* Directions for this task: Give the data again exactly, from its opening line through the line in which "SC.camera = cam" appears.

* Given material:

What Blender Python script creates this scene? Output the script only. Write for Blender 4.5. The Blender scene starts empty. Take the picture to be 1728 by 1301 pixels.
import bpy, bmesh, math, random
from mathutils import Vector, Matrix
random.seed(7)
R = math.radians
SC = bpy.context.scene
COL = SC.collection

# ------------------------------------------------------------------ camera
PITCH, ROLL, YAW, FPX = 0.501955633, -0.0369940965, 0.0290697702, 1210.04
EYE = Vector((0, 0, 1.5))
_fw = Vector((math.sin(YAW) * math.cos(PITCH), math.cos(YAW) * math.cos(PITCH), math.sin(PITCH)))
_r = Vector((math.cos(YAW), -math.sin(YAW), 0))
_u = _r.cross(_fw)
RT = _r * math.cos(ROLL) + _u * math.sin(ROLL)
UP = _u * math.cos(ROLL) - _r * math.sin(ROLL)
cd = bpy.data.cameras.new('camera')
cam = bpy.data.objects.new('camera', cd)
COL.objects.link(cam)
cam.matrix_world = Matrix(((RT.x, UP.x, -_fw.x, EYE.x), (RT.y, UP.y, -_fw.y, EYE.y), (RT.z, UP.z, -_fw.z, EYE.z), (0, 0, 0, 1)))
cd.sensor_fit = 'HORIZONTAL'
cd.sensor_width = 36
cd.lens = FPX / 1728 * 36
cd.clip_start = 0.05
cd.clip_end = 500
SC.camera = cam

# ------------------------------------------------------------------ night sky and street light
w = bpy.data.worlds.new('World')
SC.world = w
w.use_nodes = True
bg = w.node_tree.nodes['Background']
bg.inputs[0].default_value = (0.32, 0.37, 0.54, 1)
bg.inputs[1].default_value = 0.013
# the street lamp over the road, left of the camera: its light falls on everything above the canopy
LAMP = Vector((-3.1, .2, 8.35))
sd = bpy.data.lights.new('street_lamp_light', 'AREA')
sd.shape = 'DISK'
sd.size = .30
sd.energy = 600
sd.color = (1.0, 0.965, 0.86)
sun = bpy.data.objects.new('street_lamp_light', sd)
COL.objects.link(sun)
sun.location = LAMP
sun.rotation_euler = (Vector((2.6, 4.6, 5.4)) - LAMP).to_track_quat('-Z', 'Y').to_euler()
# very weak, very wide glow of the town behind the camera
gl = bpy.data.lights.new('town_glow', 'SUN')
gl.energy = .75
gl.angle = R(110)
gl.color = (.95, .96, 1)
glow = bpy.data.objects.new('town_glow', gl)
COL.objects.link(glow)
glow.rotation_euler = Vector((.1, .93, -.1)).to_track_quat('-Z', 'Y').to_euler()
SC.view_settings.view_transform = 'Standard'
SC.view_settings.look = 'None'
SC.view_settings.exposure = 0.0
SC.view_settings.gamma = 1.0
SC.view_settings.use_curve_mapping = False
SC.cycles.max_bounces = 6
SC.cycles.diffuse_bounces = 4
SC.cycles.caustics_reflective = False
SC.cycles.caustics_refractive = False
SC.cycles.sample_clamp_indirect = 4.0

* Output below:
What Blender Python script creates this scene? Output the script only. Write for Blender 4.5. The Blender scene starts empty. Take the picture to be 1728 by 1301 pixels.
import bpy, bmesh, math, random
from mathutils import Vector, Matrix
random.seed(7)
R = math.radians
SC = bpy.context.scene
COL = SC.collection

# ------------------------------------------------------------------ camera
PITCH, ROLL, YAW, FPX = 0.501955633, -0.0369940965, 0.0290697702, 1210.04
EYE = Vector((0, 0, 1.5))
_fw = Vector((math.sin(YAW) * math.cos(PITCH), math.cos(YAW) * math.cos(PITCH), math.sin(PITCH)))
_r = Vector((math.cos(YAW), -math.sin(YAW), 0))
_u = _r.cross(_fw)
RT = _r * math.cos(ROLL) + _u * math.sin(ROLL)
UP = _u * math.cos(ROLL) - _r * math.sin(ROLL)
cd = bpy.data.cameras.new('camera')
cam = bpy.data.objects.new('camera', cd)
COL.objects.link(cam)
cam.matrix_world = Matrix(((RT.x, UP.x, -_fw.x, EYE.x), (RT.y, UP.y, -_fw.y, EYE.y), (RT.z, UP.z, -_fw.z, EYE.z), (0, 0, 0, 1)))
cd.sensor_fit = 'HORIZONTAL'
cd.sensor_width = 36
cd.lens = FPX / 1728 * 36
cd.clip_start = 0.05
cd.clip_end = 500
SC.camera = cam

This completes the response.